# What is required
Reproduce, character for character, the entries from their opening line through the line with "w.node_tree.nodes['Background'].inputs[1].default_value = .115".

# Data for processing
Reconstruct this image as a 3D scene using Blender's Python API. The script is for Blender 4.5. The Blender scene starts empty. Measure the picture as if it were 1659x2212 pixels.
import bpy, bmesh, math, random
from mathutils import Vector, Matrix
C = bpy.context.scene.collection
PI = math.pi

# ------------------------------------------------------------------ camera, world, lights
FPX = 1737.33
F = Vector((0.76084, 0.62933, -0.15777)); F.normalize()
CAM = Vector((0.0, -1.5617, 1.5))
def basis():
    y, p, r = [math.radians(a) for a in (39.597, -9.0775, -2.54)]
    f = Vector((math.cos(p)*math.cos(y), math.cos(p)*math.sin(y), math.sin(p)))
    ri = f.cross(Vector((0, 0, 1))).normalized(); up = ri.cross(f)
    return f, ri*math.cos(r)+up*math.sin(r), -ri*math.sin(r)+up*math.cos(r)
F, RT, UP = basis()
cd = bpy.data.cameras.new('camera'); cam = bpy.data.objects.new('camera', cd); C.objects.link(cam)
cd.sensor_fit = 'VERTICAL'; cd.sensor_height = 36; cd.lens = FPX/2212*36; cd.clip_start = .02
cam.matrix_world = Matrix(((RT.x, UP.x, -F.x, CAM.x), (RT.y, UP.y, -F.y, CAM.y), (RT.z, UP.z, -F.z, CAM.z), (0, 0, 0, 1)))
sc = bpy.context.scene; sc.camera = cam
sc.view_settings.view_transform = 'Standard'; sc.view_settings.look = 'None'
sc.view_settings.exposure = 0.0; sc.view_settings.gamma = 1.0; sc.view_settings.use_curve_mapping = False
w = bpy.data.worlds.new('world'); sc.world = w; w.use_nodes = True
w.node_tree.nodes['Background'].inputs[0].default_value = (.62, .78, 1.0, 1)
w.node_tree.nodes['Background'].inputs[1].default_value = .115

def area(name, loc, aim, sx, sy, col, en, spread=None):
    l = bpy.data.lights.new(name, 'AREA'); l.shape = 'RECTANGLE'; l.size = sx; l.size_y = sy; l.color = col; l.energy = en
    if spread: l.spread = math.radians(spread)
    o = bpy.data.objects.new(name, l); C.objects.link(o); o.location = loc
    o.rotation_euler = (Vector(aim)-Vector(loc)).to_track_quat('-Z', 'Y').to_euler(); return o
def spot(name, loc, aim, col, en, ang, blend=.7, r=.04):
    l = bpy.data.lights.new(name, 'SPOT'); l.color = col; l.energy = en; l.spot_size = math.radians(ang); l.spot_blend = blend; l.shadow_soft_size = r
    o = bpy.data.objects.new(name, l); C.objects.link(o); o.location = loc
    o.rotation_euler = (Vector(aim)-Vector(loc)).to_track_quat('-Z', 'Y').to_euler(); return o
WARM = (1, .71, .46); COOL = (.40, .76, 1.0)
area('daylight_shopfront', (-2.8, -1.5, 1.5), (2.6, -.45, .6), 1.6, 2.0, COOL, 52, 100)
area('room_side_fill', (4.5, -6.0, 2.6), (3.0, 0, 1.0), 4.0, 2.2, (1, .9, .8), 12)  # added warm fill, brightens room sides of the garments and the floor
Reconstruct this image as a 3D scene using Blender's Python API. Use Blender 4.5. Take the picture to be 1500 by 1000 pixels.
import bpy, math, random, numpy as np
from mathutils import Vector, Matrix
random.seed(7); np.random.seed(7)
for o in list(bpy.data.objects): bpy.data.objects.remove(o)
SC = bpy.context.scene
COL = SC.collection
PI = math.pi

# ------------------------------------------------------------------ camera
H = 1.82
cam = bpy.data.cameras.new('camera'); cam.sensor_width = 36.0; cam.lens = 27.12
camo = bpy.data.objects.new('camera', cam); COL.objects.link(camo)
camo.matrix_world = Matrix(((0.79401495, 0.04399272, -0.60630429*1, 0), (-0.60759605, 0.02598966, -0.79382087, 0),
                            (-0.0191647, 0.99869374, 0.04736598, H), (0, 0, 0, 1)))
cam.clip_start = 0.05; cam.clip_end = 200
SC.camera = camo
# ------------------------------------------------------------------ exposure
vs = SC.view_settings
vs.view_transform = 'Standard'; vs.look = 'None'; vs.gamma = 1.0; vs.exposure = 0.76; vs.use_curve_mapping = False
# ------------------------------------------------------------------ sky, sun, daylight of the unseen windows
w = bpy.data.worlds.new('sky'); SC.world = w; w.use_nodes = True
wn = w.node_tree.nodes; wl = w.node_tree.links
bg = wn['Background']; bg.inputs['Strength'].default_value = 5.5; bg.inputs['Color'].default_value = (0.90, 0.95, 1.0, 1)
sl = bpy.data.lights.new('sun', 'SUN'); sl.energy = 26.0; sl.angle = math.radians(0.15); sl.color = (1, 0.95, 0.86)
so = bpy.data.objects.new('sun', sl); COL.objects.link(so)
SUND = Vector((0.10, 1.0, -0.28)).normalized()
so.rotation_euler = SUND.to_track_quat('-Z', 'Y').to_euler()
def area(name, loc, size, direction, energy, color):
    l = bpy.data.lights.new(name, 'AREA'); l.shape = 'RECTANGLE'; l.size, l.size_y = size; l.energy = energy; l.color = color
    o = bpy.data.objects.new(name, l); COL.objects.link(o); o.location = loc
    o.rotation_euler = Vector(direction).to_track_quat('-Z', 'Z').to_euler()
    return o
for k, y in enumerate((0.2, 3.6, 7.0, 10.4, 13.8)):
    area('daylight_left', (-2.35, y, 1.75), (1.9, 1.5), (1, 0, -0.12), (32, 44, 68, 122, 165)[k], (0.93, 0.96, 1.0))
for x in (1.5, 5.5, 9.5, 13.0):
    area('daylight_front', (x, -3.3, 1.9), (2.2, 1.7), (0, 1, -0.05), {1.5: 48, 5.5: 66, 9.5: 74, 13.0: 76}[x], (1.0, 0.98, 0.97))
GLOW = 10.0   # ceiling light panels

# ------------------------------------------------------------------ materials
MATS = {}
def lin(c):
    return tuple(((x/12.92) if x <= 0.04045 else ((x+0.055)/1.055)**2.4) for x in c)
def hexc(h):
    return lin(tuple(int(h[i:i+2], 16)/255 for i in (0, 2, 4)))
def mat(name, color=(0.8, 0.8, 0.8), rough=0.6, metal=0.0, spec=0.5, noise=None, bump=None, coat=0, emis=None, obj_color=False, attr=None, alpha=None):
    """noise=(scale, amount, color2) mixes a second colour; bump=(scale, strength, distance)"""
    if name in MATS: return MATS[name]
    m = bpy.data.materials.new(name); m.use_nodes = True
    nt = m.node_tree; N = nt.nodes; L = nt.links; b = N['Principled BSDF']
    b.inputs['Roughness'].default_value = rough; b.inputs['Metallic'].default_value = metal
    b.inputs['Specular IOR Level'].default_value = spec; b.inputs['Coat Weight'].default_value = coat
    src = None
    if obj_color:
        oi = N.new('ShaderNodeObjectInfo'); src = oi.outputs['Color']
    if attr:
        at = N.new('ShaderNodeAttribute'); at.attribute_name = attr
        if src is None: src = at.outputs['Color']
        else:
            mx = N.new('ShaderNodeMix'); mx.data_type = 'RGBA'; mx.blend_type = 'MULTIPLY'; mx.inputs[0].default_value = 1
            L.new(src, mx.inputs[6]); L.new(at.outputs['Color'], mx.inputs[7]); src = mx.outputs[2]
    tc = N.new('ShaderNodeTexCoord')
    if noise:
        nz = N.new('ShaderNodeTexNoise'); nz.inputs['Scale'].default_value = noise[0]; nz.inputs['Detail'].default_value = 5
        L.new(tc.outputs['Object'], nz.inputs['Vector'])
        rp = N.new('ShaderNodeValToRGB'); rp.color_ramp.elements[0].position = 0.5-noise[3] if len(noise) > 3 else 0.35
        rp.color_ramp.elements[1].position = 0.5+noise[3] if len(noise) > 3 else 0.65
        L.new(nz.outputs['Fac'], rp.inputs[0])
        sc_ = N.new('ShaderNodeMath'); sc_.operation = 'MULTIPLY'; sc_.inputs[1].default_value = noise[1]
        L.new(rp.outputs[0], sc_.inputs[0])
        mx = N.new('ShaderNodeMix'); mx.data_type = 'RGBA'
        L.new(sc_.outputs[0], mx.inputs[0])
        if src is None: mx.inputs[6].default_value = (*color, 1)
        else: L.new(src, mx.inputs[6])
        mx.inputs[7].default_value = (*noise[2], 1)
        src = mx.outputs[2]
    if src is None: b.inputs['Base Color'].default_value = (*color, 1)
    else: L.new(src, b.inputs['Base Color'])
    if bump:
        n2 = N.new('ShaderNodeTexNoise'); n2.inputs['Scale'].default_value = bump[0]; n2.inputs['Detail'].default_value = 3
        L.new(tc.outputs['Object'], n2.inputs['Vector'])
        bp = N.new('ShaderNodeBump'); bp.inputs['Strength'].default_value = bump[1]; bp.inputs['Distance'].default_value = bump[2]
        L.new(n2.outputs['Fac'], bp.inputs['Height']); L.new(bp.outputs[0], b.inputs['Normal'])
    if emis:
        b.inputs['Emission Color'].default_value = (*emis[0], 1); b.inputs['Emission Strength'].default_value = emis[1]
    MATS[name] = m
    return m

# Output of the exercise
Reconstruct this image as a 3D scene using Blender's Python API. The script is for Blender 4.5. The Blender scene starts empty. Measure the picture as if it were 1659x2212 pixels.
import bpy, bmesh, math, random
from mathutils import Vector, Matrix
C = bpy.context.scene.collection
PI = math.pi

# ------------------------------------------------------------------ camera, world, lights
FPX = 1737.33
F = Vector((0.76084, 0.62933, -0.15777)); F.normalize()
CAM = Vector((0.0, -1.5617, 1.5))
def basis():
    y, p, r = [math.radians(a) for a in (39.597, -9.0775, -2.54)]
    f = Vector((math.cos(p)*math.cos(y), math.cos(p)*math.sin(y), math.sin(p)))
    ri = f.cross(Vector((0, 0, 1))).normalized(); up = ri.cross(f)
    return f, ri*math.cos(r)+up*math.sin(r), -ri*math.sin(r)+up*math.cos(r)
F, RT, UP = basis()
cd = bpy.data.cameras.new('camera'); cam = bpy.data.objects.new('camera', cd); C.objects.link(cam)
cd.sensor_fit = 'VERTICAL'; cd.sensor_height = 36; cd.lens = FPX/2212*36; cd.clip_start = .02
cam.matrix_world = Matrix(((RT.x, UP.x, -F.x, CAM.x), (RT.y, UP.y, -F.y, CAM.y), (RT.z, UP.z, -F.z, CAM.z), (0, 0, 0, 1)))
sc = bpy.context.scene; sc.camera = cam
sc.view_settings.view_transform = 'Standard'; sc.view_settings.look = 'None'
sc.view_settings.exposure = 0.0; sc.view_settings.gamma = 1.0; sc.view_settings.use_curve_mapping = False
w = bpy.data.worlds.new('world'); sc.world = w; w.use_nodes = True
w.node_tree.nodes['Background'].inputs[0].default_value = (.62, .78, 1.0, 1)
w.node_tree.nodes['Background'].inputs[1].default_value = .115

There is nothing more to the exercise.